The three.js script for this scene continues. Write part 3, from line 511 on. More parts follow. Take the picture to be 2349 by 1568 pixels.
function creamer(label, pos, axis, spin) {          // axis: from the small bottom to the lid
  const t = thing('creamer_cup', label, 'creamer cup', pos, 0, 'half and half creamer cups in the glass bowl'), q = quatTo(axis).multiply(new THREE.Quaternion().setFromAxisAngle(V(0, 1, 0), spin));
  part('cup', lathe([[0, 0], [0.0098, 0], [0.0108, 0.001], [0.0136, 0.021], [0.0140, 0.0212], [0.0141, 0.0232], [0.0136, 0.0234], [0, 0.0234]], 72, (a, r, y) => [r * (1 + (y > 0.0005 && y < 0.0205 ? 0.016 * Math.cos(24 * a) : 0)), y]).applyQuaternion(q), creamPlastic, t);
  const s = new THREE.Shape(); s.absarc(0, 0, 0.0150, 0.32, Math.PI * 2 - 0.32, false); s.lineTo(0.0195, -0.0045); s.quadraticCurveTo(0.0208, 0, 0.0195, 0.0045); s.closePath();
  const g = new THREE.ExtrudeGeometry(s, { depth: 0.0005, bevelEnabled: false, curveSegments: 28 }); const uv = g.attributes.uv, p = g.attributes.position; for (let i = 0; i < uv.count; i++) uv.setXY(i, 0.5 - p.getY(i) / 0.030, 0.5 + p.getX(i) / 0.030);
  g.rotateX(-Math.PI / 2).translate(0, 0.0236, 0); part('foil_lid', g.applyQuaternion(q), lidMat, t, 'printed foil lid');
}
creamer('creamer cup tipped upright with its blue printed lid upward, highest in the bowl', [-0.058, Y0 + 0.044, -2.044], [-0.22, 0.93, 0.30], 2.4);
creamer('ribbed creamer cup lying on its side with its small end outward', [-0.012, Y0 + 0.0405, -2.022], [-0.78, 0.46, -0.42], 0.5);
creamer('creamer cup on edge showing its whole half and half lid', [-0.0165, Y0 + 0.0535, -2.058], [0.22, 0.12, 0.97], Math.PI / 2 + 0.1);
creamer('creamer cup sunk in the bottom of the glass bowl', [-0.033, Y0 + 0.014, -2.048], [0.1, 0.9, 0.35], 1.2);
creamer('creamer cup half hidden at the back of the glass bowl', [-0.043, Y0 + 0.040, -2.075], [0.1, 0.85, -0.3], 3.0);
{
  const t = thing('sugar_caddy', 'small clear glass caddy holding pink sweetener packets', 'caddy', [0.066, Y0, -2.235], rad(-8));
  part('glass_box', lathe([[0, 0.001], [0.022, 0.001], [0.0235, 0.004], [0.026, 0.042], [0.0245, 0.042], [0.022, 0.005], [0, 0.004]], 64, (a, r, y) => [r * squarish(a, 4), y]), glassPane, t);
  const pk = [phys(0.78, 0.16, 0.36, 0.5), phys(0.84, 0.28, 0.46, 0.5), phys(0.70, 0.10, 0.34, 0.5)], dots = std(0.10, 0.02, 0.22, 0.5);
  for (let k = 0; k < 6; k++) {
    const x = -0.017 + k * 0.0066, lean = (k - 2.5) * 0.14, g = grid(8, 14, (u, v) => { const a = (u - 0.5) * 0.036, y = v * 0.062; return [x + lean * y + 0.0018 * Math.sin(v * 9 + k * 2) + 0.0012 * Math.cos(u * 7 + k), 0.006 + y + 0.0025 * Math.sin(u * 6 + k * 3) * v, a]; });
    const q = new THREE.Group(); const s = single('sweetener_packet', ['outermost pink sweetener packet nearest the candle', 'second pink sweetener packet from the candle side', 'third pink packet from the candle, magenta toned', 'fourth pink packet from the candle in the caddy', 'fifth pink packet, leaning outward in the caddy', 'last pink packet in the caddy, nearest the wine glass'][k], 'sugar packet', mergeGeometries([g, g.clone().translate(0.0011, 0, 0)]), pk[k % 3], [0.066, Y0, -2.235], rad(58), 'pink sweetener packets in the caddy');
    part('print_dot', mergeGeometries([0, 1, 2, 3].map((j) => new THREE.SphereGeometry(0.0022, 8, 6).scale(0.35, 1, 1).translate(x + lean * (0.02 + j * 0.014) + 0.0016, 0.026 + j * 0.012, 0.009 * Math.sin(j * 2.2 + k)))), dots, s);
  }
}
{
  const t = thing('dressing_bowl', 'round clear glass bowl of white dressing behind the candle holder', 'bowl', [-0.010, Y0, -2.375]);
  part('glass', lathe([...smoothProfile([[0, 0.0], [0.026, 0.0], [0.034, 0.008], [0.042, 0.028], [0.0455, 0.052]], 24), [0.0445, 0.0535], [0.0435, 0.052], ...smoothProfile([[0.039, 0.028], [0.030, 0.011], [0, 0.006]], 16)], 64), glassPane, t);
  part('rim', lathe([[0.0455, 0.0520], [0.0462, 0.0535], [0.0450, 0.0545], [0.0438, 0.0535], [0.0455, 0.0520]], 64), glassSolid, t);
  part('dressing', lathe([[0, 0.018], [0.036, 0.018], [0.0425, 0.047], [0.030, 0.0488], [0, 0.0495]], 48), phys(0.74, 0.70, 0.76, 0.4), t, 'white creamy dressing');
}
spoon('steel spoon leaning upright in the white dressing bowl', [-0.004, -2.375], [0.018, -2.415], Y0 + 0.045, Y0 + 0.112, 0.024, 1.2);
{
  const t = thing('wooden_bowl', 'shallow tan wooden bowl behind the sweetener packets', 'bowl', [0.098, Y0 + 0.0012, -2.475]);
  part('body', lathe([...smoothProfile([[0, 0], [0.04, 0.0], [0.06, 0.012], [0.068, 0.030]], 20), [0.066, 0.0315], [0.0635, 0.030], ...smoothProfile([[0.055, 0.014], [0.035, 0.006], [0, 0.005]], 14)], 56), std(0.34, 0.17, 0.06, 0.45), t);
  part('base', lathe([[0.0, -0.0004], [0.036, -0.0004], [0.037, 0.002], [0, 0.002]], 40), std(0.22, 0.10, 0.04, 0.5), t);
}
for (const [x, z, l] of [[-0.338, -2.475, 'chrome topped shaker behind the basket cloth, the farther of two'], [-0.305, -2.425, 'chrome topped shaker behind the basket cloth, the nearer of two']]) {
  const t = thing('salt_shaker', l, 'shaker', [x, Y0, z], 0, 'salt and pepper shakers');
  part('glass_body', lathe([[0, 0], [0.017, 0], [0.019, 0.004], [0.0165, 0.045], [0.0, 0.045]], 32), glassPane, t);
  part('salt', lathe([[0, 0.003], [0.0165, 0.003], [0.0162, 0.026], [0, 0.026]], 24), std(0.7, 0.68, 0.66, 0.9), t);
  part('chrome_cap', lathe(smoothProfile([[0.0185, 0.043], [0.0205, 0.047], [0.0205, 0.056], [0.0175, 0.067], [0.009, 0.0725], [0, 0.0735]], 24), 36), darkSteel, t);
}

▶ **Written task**
Output the lines above verbatim and in full.

▶ **Exercise result**
The three.js script for this scene continues. Write part 3, from line 511 on. More parts follow. Take the picture to be 2349 by 1568 pixels.
function creamer(label, pos, axis, spin) {          // axis: from the small bottom to the lid
  const t = thing('creamer_cup', label, 'creamer cup', pos, 0, 'half and half creamer cups in the glass bowl'), q = quatTo(axis).multiply(new THREE.Quaternion().setFromAxisAngle(V(0, 1, 0), spin));
  part('cup', lathe([[0, 0], [0.0098, 0], [0.0108, 0.001], [0.0136, 0.021], [0.0140, 0.0212], [0.0141, 0.0232], [0.0136, 0.0234], [0, 0.0234]], 72, (a, r, y) => [r * (1 + (y > 0.0005 && y < 0.0205 ? 0.016 * Math.cos(24 * a) : 0)), y]).applyQuaternion(q), creamPlastic, t);
  const s = new THREE.Shape(); s.absarc(0, 0, 0.0150, 0.32, Math.PI * 2 - 0.32, false); s.lineTo(0.0195, -0.0045); s.quadraticCurveTo(0.0208, 0, 0.0195, 0.0045); s.closePath();
  const g = new THREE.ExtrudeGeometry(s, { depth: 0.0005, bevelEnabled: false, curveSegments: 28 }); const uv = g.attributes.uv, p = g.attributes.position; for (let i = 0; i < uv.count; i++) uv.setXY(i, 0.5 - p.getY(i) / 0.030, 0.5 + p.getX(i) / 0.030);
  g.rotateX(-Math.PI / 2).translate(0, 0.0236, 0); part('foil_lid', g.applyQuaternion(q), lidMat, t, 'printed foil lid');
}
creamer('creamer cup tipped upright with its blue printed lid upward, highest in the bowl', [-0.058, Y0 + 0.044, -2.044], [-0.22, 0.93, 0.30], 2.4);
creamer('ribbed creamer cup lying on its side with its small end outward', [-0.012, Y0 + 0.0405, -2.022], [-0.78, 0.46, -0.42], 0.5);
creamer('creamer cup on edge showing its whole half and half lid', [-0.0165, Y0 + 0.0535, -2.058], [0.22, 0.12, 0.97], Math.PI / 2 + 0.1);
creamer('creamer cup sunk in the bottom of the glass bowl', [-0.033, Y0 + 0.014, -2.048], [0.1, 0.9, 0.35], 1.2);
creamer('creamer cup half hidden at the back of the glass bowl', [-0.043, Y0 + 0.040, -2.075], [0.1, 0.85, -0.3], 3.0);
{
  const t = thing('sugar_caddy', 'small clear glass caddy holding pink sweetener packets', 'caddy', [0.066, Y0, -2.235], rad(-8));
  part('glass_box', lathe([[0, 0.001], [0.022, 0.001], [0.0235, 0.004], [0.026, 0.042], [0.0245, 0.042], [0.022, 0.005], [0, 0.004]], 64, (a, r, y) => [r * squarish(a, 4), y]), glassPane, t);
  const pk = [phys(0.78, 0.16, 0.36, 0.5), phys(0.84, 0.28, 0.46, 0.5), phys(0.70, 0.10, 0.34, 0.5)], dots = std(0.10, 0.02, 0.22, 0.5);
  for (let k = 0; k < 6; k++) {
    const x = -0.017 + k * 0.0066, lean = (k - 2.5) * 0.14, g = grid(8, 14, (u, v) => { const a = (u - 0.5) * 0.036, y = v * 0.062; return [x + lean * y + 0.0018 * Math.sin(v * 9 + k * 2) + 0.0012 * Math.cos(u * 7 + k), 0.006 + y + 0.0025 * Math.sin(u * 6 + k * 3) * v, a]; });
    const q = new THREE.Group(); const s = single('sweetener_packet', ['outermost pink sweetener packet nearest the candle', 'second pink sweetener packet from the candle side', 'third pink packet from the candle, magenta toned', 'fourth pink packet from the candle in the caddy', 'fifth pink packet, leaning outward in the caddy', 'last pink packet in the caddy, nearest the wine glass'][k], 'sugar packet', mergeGeometries([g, g.clone().translate(0.0011, 0, 0)]), pk[k % 3], [0.066, Y0, -2.235], rad(58), 'pink sweetener packets in the caddy');
    part('print_dot', mergeGeometries([0, 1, 2, 3].map((j) => new THREE.SphereGeometry(0.0022, 8, 6).scale(0.35, 1, 1).translate(x + lean * (0.02 + j * 0.014) + 0.0016, 0.026 + j * 0.012, 0.009 * Math.sin(j * 2.2 + k)))), dots, s);
  }
}
{
  const t = thing('dressing_bowl', 'round clear glass bowl of white dressing behind the candle holder', 'bowl', [-0.010, Y0, -2.375]);
  part('glass', lathe([...smoothProfile([[0, 0.0], [0.026, 0.0], [0.034, 0.008], [0.042, 0.028], [0.0455, 0.052]], 24), [0.0445, 0.0535], [0.0435, 0.052], ...smoothProfile([[0.039, 0.028], [0.030, 0.011], [0, 0.006]], 16)], 64), glassPane, t);
  part('rim', lathe([[0.0455, 0.0520], [0.0462, 0.0535], [0.0450, 0.0545], [0.0438, 0.0535], [0.0455, 0.0520]], 64), glassSolid, t);
  part('dressing', lathe([[0, 0.018], [0.036, 0.018], [0.0425, 0.047], [0.030, 0.0488], [0, 0.0495]], 48), phys(0.74, 0.70, 0.76, 0.4), t, 'white creamy dressing');
}
spoon('steel spoon leaning upright in the white dressing bowl', [-0.004, -2.375], [0.018, -2.415], Y0 + 0.045, Y0 + 0.112, 0.024, 1.2);
{
  const t = thing('wooden_bowl', 'shallow tan wooden bowl behind the sweetener packets', 'bowl', [0.098, Y0 + 0.0012, -2.475]);
  part('body', lathe([...smoothProfile([[0, 0], [0.04, 0.0], [0.06, 0.012], [0.068, 0.030]], 20), [0.066, 0.0315], [0.0635, 0.030], ...smoothProfile([[0.055, 0.014], [0.035, 0.006], [0, 0.005]], 14)], 56), std(0.34, 0.17, 0.06, 0.45), t);
  part('base', lathe([[0.0, -0.0004], [0.036, -0.0004], [0.037, 0.002], [0, 0.002]], 40), std(0.22, 0.10, 0.04, 0.5), t);
}
for (const [x, z, l] of [[-0.338, -2.475, 'chrome topped shaker behind the basket cloth, the farther of two'], [-0.305, -2.425, 'chrome topped shaker behind the basket cloth, the nearer of two']]) {
  const t = thing('salt_shaker', l, 'shaker', [x, Y0, z], 0, 'salt and pepper shakers');
  part('glass_body', lathe([[0, 0], [0.017, 0], [0.019, 0.004], [0.0165, 0.045], [0.0, 0.045]], 32), glassPane, t);
  part('salt', lathe([[0, 0.003], [0.0165, 0.003], [0.0162, 0.026], [0, 0.026]], 24), std(0.7, 0.68, 0.66, 0.9), t);
  part('chrome_cap', lathe(smoothProfile([[0.0185, 0.043], [0.0205, 0.047], [0.0205, 0.056], [0.0175, 0.067], [0.009, 0.0725], [0, 0.0735]], 24), 36), darkSteel, t);
}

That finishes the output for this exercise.